→ **EXERCISE**:
Copy each line holding the string "script".

Recorded data

|---|

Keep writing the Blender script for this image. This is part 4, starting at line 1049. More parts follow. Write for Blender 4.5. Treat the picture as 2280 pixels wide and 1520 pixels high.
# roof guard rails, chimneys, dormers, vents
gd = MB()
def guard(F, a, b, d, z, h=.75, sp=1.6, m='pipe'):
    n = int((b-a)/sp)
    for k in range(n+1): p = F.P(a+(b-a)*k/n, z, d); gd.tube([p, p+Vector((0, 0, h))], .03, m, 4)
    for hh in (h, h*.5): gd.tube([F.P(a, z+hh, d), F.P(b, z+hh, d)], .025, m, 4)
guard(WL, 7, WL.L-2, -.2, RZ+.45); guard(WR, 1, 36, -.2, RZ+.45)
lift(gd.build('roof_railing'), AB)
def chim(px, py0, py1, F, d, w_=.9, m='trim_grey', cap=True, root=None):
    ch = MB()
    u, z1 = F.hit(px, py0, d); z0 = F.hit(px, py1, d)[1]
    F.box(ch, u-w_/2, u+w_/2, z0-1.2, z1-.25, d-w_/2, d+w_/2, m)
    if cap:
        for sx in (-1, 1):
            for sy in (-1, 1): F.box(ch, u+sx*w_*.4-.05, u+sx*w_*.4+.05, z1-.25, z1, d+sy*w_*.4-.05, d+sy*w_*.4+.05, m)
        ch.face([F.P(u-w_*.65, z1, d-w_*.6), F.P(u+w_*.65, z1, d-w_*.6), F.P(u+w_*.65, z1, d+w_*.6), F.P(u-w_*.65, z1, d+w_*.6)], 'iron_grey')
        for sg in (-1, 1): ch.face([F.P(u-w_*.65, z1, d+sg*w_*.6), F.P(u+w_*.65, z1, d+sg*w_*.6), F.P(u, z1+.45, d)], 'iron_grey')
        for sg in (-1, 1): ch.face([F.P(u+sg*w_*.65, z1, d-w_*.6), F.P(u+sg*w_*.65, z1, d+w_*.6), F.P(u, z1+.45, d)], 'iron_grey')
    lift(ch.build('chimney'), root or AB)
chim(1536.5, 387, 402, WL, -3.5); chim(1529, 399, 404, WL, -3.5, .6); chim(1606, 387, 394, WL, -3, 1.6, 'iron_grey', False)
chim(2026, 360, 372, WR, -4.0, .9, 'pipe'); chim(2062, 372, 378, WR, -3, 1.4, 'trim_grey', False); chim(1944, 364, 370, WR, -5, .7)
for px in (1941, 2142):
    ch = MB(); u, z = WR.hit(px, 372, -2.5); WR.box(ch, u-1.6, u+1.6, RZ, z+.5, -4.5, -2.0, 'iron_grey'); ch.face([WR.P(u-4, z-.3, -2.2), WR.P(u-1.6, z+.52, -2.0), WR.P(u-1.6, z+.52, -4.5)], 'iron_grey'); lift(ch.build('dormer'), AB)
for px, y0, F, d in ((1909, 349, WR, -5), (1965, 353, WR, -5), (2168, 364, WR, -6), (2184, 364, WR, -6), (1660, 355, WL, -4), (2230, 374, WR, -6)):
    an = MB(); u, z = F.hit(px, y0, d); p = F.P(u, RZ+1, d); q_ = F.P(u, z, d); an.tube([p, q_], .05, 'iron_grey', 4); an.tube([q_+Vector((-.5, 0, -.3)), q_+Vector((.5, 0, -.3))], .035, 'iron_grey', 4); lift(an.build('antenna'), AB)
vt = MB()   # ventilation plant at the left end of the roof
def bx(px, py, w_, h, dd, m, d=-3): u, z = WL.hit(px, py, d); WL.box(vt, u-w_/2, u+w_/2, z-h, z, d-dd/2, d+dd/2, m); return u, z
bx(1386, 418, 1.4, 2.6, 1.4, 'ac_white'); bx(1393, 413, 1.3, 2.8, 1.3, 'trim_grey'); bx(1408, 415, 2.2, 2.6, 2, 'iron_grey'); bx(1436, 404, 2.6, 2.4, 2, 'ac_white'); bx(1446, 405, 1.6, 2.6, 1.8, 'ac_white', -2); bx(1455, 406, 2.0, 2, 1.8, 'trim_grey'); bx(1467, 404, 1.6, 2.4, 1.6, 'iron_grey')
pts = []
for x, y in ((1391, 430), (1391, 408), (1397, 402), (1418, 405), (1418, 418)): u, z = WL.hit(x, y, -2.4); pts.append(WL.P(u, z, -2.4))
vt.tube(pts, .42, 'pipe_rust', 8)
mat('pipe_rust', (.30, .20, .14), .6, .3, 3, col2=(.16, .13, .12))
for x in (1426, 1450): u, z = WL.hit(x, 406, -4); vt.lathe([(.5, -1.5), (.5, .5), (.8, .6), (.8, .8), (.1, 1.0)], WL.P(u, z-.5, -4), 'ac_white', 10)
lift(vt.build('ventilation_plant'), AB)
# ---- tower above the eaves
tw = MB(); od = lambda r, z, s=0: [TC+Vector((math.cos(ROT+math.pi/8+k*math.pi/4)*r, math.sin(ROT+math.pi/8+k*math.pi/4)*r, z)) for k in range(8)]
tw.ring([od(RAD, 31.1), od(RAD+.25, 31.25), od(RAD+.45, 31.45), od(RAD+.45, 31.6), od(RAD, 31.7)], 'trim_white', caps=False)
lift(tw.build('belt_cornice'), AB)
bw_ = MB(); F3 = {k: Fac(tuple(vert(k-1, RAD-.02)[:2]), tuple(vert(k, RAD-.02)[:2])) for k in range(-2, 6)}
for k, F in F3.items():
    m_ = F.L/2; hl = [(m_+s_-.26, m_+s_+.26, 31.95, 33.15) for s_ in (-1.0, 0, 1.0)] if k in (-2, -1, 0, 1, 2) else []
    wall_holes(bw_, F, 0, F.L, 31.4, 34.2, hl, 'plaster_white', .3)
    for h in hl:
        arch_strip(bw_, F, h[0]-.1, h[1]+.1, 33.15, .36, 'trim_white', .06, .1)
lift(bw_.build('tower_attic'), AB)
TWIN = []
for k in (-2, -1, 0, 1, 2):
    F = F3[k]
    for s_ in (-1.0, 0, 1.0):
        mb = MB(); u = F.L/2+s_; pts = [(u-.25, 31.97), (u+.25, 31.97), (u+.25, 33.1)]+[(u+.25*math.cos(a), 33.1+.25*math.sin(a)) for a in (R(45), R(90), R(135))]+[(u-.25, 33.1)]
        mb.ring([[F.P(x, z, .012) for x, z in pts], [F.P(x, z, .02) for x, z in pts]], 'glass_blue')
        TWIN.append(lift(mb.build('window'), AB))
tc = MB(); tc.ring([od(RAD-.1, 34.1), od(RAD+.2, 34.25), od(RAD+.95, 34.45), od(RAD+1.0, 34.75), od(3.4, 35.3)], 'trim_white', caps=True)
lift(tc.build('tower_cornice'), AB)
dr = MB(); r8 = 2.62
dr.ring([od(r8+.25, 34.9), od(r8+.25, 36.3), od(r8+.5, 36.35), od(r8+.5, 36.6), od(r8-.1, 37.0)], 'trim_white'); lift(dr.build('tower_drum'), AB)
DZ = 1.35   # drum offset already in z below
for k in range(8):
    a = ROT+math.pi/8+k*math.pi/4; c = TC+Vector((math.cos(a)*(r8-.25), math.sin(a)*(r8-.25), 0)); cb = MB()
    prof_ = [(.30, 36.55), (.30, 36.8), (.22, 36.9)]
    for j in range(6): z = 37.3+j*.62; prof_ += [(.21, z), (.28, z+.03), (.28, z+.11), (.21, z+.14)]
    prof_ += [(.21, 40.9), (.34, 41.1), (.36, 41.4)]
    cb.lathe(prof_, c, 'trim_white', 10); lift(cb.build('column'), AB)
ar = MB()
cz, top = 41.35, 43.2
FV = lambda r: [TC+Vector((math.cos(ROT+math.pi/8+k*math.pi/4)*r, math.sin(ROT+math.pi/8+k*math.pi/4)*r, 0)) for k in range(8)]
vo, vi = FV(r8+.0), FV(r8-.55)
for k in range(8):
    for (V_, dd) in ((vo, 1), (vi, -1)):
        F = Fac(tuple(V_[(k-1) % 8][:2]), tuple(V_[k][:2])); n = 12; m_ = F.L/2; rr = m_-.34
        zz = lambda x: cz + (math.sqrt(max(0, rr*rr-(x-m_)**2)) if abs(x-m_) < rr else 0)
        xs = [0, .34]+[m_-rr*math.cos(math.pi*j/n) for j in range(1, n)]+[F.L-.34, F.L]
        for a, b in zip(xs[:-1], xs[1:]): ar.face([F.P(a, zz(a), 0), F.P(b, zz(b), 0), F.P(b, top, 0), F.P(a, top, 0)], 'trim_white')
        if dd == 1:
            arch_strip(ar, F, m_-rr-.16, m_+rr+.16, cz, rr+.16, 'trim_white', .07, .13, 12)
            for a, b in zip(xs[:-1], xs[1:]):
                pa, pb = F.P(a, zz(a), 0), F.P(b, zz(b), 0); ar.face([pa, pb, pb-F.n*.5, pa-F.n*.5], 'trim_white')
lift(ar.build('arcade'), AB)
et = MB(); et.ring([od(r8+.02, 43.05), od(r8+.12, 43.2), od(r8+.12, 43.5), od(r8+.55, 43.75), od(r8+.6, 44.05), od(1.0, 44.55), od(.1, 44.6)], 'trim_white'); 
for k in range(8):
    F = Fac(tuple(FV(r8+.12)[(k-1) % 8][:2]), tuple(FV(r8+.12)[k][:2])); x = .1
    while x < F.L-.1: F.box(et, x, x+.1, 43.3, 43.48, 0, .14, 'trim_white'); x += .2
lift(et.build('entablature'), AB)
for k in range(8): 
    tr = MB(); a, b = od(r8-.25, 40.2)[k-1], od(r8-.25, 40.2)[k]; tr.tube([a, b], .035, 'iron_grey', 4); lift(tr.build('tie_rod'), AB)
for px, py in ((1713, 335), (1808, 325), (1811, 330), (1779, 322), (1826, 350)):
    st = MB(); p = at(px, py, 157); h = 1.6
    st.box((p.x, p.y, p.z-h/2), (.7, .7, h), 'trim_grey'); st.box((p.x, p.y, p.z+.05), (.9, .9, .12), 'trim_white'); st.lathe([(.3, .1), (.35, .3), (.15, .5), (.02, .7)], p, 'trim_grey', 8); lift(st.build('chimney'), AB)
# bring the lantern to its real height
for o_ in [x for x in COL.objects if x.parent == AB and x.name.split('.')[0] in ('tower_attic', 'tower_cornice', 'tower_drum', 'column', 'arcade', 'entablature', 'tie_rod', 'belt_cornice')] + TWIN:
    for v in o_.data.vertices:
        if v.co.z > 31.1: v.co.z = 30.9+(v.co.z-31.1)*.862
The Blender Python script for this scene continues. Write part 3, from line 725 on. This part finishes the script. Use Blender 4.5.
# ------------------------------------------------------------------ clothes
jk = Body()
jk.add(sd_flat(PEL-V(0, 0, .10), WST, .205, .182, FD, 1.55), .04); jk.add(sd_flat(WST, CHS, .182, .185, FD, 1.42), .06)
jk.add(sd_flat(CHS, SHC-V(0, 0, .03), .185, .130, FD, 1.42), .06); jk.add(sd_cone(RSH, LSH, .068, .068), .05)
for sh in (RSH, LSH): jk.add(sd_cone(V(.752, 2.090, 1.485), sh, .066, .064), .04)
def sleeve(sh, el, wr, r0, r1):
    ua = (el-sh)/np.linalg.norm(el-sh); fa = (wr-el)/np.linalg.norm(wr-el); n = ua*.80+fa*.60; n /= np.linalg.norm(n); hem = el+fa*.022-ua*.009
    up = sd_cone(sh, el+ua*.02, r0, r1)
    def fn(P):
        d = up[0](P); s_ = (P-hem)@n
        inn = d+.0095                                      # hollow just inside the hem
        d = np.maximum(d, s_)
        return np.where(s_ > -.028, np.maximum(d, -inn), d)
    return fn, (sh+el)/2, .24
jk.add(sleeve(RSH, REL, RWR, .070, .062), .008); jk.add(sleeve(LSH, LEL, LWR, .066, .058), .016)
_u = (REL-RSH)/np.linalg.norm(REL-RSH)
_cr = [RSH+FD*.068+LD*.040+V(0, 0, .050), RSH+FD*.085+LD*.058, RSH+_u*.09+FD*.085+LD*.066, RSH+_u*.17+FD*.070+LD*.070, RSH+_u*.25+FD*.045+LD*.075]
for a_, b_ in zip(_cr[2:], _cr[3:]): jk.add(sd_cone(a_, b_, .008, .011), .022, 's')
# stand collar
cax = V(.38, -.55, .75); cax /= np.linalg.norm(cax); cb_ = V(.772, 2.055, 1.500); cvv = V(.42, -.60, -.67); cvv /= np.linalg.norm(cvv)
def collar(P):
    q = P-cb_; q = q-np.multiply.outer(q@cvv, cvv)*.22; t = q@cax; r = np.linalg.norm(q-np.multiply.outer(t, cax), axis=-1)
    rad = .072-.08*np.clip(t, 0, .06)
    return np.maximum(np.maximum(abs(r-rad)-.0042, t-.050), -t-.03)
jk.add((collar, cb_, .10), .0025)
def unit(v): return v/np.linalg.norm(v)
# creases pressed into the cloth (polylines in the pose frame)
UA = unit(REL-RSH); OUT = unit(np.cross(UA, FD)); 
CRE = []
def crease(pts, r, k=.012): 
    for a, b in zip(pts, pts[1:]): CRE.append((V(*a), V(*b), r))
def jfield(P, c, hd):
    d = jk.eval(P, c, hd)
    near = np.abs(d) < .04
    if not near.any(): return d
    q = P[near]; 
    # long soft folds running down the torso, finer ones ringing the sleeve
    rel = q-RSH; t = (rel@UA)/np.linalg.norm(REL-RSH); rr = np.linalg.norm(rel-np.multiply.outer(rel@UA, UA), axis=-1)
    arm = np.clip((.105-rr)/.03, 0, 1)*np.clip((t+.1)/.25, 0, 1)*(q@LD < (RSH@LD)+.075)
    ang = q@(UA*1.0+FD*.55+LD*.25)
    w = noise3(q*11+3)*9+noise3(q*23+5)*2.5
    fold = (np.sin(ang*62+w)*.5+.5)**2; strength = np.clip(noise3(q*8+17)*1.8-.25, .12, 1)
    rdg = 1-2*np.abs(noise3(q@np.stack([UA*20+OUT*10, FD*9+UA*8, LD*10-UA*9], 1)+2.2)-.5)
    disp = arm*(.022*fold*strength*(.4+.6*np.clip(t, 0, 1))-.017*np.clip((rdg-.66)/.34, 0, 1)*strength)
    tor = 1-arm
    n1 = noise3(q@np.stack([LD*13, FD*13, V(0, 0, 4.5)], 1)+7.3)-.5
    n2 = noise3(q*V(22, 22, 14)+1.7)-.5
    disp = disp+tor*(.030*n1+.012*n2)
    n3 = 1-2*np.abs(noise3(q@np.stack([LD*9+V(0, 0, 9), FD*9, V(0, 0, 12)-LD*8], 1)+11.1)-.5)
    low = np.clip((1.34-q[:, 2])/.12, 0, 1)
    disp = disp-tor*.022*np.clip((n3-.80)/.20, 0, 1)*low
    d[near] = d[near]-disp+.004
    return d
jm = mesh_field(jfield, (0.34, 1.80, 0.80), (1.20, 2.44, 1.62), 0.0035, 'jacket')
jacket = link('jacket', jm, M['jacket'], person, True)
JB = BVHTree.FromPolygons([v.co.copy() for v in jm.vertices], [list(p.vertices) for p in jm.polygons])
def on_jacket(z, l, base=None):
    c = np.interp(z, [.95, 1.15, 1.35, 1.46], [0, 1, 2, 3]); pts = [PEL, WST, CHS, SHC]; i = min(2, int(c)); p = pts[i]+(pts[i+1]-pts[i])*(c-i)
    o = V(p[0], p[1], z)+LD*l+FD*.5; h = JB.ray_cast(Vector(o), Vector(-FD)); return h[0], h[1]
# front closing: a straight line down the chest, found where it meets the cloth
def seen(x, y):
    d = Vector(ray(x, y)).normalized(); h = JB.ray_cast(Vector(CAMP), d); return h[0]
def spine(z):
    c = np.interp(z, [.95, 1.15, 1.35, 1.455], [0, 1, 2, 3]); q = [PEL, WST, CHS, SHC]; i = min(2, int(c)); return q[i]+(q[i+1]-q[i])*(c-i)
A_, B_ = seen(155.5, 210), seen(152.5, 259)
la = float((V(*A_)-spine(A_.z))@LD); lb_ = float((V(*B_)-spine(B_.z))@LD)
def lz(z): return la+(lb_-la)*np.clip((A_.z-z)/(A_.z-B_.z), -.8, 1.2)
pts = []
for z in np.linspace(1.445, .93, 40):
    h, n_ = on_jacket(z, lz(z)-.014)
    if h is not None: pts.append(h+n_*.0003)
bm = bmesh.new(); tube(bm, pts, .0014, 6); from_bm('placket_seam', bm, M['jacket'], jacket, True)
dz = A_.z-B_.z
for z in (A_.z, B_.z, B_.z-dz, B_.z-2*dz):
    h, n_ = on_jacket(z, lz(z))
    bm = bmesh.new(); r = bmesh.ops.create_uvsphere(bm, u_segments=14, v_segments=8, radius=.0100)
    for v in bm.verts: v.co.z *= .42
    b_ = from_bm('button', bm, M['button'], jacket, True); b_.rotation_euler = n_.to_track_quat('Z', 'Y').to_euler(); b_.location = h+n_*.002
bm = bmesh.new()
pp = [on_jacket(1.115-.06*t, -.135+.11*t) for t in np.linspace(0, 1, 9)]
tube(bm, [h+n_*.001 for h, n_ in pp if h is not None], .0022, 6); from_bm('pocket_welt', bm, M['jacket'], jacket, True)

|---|

→ **WORKED ANSWER**:
Keep writing the Blender script for this image. This is part 4, starting at line 1049. More parts follow. Write for Blender 4.5. Treat the picture as 2280 pixels wide and 1520 pixels high.
The Blender Python script for this scene continues. Write part 3, from line 725 on. This part finishes the script. Use Blender 4.5.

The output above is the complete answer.